• Objective: Set down the material exactly as given, please, from its first line through the line that includes "from mathutils import Vector, noise as mnoise".
#### Dataset content ####
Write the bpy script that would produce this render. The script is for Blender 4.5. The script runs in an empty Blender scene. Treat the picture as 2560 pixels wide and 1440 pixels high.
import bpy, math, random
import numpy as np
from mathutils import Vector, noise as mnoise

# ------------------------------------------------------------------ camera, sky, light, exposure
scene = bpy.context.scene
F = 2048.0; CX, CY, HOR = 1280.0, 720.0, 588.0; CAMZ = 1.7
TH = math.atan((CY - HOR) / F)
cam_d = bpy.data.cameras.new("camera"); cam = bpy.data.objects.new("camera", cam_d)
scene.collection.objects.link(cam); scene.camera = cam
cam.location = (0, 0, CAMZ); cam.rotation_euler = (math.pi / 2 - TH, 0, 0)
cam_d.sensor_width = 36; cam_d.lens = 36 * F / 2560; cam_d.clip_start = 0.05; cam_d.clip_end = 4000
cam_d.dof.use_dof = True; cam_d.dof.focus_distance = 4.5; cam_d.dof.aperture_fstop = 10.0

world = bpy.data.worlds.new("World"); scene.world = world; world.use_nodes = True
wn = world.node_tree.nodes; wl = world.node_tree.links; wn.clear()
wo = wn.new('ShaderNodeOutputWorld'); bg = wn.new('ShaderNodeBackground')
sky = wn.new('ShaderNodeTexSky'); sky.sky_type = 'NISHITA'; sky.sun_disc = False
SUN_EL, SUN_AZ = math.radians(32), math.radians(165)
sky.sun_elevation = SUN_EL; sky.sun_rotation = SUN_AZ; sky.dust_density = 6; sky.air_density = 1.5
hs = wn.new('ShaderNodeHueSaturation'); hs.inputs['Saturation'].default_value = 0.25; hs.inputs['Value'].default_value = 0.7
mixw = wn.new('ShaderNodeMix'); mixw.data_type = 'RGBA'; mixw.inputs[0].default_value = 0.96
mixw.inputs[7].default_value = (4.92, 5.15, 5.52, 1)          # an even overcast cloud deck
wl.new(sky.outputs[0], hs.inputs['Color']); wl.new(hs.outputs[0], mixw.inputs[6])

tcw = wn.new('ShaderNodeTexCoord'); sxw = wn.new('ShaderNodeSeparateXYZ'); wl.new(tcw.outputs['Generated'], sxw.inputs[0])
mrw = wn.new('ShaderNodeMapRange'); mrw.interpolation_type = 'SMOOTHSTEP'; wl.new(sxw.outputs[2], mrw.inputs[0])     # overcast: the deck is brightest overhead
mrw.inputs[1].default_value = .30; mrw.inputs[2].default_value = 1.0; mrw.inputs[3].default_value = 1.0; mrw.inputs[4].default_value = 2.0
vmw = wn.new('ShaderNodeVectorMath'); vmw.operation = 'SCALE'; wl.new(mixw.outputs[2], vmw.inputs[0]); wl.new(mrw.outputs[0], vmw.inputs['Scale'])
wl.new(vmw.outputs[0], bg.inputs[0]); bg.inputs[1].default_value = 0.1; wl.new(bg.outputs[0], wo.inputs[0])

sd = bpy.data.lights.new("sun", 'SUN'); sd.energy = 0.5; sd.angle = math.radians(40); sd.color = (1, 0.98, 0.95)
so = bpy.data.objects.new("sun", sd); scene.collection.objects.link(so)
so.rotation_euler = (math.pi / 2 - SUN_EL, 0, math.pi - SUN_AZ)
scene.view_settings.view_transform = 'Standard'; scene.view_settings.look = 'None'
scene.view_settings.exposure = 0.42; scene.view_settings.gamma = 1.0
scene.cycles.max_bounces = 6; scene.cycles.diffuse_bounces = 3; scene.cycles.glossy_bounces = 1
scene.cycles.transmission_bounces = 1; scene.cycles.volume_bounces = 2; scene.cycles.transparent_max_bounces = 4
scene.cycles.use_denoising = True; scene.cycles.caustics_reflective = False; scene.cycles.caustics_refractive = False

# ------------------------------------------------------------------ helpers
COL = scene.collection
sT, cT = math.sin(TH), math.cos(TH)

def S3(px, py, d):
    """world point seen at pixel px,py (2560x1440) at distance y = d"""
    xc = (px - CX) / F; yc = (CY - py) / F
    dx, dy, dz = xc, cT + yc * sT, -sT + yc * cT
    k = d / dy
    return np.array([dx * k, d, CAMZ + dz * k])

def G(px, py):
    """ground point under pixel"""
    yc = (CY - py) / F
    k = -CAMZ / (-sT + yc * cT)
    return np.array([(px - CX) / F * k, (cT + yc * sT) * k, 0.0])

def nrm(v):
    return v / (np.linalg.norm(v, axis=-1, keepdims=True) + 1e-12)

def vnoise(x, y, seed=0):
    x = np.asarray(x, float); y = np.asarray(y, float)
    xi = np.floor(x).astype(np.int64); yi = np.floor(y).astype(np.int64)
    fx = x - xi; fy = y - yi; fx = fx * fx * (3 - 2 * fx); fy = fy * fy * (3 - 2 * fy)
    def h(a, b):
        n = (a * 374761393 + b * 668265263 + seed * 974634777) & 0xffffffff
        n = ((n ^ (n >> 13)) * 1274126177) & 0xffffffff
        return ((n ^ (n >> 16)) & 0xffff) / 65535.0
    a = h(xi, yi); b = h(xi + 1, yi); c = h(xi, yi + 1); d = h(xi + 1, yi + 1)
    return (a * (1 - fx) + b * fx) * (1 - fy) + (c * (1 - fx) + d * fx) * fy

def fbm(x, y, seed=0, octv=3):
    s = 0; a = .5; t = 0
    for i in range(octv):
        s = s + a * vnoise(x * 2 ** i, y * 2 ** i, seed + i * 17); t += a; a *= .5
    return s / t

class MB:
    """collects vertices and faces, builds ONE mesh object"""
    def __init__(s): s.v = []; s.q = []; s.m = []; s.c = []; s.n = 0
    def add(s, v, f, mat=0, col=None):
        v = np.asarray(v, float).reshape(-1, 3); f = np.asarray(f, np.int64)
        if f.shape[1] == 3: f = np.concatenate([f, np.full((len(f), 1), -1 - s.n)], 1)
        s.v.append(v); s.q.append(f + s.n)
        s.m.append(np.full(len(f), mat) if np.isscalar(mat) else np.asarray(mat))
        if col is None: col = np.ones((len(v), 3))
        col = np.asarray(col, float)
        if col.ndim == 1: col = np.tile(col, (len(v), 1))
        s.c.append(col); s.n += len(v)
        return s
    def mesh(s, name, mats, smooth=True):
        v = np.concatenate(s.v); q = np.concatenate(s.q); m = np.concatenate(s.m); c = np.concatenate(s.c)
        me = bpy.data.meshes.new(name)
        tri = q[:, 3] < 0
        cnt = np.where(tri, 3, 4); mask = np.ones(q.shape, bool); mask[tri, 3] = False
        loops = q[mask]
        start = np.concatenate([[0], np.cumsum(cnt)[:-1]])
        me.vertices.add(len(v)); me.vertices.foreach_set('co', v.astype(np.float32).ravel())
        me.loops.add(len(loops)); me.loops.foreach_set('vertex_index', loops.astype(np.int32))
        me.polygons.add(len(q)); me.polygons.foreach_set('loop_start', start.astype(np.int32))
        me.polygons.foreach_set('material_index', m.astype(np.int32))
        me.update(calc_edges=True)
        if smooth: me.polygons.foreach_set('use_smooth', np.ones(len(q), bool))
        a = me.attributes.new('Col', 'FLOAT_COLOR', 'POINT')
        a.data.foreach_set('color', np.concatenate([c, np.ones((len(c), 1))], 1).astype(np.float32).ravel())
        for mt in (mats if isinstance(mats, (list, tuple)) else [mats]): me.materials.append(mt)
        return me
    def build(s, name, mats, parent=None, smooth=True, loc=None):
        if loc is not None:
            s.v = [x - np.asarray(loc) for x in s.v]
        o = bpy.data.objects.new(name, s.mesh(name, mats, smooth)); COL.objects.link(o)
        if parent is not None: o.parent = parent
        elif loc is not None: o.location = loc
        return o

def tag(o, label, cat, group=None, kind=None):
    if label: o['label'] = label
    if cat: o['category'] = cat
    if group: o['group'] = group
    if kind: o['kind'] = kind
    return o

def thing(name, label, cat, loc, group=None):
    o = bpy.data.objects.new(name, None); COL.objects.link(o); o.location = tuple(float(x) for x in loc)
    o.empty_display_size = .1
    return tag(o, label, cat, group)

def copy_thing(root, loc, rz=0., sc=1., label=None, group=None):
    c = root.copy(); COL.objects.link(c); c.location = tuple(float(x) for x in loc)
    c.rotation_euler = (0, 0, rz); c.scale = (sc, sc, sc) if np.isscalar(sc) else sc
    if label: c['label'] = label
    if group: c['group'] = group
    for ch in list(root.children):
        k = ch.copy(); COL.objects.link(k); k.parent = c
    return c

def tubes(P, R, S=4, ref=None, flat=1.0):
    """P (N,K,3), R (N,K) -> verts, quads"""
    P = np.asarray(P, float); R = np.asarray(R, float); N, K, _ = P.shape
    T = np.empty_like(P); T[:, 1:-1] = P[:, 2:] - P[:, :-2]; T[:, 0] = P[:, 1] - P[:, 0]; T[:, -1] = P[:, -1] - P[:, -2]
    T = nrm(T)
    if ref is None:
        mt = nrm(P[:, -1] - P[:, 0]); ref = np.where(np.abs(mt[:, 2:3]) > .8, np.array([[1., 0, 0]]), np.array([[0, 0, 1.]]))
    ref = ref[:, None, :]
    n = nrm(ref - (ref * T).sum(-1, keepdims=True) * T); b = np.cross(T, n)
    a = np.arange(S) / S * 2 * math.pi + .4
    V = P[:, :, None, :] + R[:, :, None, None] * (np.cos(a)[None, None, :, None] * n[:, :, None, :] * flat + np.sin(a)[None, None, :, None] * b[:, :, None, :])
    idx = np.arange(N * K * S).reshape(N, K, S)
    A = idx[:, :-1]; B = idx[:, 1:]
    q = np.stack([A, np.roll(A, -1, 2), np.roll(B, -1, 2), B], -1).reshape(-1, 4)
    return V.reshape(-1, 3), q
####
• Answer to this problem:
Write the bpy script that would produce this render. The script is for Blender 4.5. The script runs in an empty Blender scene. Treat the picture as 2560 pixels wide and 1440 pixels high.
import bpy, math, random
import numpy as np
from mathutils import Vector, noise as mnoise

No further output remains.